Masyarakat biasanya kecewa pada penampilan para politisi tanpa prinsip ini.
Belum bisa mengukur diri apakah sudah berhasil melayani masyarakat pada satu tingkatan tertentu, mereka sudah tak sabar lagi mau meraih jabatan baru pada posisi yang lebih tinggi.
Untuk meraih jabatan yang lebih tinggi itu, kadang-kadang gaya Niccollo Machiaveli dipraktekkan: hukum dan etika dilanggar, yang penting tercapai kekuasaan yang dituju. Sebab tidak ada dalam credo mereka bahwa tujuan yang baik ada dalam proses yang baik pula.
Mereka umumnya bergerak tanpa visi yang jelas, hanya bisa pidato kecap tanpa makna, kata-kata yang terucap tak mampu menginspirasi masyarakat, ceroboh dalam sikap dan tindakan, berpandangan sempit, suka balas dendam terhadap lawan-lawan politik, seolah-olah tujuan politik itu sekedar untuk mematikan langkah lawan. Kontribusi mereka minim dalam mewujudkan cita-cita besar dalam hidup berbangsa dan bernegara.
Jangan Buta Politik
Memang tidak semua orang terpanggil untuk terjun ke dunia politik. Sekalipun demikian, sebagai warga negara, kita tidak boleh buta politik sama sekali.
Bertolt Brecht, penyair dan dramawan asal Jerman, mengingatkan: “Buta terburuk adalah buta politik”.

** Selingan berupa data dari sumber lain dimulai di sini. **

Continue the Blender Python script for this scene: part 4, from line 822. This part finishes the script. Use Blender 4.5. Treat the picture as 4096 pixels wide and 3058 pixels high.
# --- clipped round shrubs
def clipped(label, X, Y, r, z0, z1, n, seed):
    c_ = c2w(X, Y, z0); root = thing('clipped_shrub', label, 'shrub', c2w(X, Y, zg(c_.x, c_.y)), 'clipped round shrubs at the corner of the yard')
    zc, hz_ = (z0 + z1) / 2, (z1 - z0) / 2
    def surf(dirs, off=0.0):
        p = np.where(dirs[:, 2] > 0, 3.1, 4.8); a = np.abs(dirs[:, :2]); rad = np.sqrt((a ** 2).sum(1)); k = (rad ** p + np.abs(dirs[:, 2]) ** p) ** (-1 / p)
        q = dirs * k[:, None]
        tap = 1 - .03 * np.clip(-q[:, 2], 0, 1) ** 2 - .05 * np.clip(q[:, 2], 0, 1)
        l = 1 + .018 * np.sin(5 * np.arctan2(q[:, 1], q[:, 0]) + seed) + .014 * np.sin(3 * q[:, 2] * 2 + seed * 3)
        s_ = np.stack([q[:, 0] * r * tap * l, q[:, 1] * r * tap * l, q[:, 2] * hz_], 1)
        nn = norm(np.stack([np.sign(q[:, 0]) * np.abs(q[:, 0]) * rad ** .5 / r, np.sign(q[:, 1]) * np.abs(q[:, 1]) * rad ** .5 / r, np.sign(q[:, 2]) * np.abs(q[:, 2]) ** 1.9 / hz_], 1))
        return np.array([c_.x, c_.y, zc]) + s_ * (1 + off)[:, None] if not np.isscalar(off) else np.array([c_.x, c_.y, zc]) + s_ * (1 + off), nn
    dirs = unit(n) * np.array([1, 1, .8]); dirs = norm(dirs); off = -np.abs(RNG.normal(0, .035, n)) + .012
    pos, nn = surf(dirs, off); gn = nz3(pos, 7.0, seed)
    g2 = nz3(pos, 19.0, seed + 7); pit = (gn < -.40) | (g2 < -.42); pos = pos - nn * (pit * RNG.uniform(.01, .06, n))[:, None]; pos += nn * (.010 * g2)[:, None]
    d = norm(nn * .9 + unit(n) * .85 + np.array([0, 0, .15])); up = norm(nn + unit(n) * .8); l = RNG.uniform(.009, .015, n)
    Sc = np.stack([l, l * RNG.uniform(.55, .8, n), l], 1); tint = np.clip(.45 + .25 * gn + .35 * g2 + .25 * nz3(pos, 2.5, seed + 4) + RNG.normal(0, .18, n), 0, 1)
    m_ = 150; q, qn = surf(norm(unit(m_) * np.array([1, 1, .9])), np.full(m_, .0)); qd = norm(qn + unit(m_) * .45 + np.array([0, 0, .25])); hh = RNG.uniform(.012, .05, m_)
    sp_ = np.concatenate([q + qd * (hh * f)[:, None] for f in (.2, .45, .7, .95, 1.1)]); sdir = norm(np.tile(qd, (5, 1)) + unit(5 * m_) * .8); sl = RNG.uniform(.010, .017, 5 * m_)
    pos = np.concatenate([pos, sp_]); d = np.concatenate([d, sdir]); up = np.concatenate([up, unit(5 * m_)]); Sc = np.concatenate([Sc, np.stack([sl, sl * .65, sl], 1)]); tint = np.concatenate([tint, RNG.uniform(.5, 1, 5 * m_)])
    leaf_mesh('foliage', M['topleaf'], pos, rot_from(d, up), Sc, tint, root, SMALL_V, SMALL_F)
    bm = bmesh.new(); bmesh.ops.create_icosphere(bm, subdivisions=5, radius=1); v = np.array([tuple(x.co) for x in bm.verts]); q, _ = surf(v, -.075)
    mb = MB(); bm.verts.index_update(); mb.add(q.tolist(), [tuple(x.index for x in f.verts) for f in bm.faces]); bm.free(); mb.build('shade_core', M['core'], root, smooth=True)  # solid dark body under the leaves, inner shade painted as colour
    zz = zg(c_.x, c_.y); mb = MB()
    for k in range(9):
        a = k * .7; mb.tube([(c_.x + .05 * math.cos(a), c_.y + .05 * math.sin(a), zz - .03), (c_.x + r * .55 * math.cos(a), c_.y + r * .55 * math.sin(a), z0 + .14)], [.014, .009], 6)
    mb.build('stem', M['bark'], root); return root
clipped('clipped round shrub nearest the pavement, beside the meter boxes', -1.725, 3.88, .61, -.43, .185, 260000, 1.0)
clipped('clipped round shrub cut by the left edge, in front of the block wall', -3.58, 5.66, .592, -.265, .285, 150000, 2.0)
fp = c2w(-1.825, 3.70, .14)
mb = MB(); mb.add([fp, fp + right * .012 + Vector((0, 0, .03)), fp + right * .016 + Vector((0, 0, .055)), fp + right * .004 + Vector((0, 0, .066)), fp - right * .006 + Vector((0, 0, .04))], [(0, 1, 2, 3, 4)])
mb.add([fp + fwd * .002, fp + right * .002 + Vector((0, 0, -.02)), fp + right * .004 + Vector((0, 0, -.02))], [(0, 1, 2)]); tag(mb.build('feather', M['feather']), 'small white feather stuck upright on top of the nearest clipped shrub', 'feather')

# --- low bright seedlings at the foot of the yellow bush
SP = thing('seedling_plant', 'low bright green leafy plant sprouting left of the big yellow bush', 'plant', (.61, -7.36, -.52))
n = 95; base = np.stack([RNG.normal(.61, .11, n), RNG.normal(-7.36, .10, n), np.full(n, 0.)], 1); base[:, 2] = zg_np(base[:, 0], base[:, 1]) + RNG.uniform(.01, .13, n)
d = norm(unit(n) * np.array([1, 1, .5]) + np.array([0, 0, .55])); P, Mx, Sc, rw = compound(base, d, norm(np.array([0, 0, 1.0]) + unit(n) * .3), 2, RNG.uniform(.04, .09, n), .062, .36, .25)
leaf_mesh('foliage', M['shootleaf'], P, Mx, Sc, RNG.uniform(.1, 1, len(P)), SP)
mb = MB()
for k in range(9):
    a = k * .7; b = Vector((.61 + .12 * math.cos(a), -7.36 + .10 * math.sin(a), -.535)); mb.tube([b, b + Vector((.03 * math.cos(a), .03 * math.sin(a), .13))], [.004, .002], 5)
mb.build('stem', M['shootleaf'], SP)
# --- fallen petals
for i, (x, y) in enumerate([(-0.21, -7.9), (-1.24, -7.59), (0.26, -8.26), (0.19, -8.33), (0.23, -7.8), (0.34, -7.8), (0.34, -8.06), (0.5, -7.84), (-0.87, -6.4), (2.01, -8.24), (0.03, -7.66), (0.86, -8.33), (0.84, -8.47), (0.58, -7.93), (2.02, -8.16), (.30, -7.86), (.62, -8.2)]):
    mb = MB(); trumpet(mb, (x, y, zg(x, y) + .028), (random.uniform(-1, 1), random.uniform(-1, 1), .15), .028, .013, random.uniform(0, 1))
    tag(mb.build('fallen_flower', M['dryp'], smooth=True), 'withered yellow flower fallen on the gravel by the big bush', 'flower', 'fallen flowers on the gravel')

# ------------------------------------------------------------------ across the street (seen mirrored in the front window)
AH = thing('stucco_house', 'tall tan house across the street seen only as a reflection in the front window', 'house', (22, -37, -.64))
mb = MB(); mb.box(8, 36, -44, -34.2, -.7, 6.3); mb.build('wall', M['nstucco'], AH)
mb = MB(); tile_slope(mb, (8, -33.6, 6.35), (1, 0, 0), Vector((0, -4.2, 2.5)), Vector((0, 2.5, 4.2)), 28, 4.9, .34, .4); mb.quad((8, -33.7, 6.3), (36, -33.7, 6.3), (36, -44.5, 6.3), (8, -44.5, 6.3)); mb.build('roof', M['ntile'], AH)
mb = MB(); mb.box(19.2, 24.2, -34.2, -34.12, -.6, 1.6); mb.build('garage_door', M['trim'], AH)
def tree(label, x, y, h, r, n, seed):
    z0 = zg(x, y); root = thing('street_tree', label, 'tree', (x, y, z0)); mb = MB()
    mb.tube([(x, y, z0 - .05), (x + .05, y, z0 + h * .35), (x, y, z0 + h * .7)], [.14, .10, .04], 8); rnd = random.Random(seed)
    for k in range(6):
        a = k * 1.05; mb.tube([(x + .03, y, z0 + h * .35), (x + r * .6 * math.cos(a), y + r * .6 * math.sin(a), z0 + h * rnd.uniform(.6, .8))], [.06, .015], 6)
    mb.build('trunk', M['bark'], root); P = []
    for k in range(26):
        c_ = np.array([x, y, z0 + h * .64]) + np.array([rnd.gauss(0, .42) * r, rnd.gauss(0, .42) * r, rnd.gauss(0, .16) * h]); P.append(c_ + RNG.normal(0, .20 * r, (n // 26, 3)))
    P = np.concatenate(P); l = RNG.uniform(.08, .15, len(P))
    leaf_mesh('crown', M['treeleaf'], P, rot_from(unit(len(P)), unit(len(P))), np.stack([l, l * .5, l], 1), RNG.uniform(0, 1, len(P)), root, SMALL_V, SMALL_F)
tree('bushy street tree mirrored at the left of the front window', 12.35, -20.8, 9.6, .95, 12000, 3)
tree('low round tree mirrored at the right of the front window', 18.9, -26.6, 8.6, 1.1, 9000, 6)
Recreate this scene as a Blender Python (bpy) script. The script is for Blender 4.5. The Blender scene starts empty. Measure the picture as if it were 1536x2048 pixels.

Mengapa ia mengatakan demikian? Orang yang buta politik, tidak sadar bahwa biaya hidup, harga bahan makanan, harga rumah, harga obat, semuanya bergantung pada keputusan politik. Mereka yang buta politik, membanggakan sikap anti politiknya, membusungkan dada dan berkoar “aku benci politik”.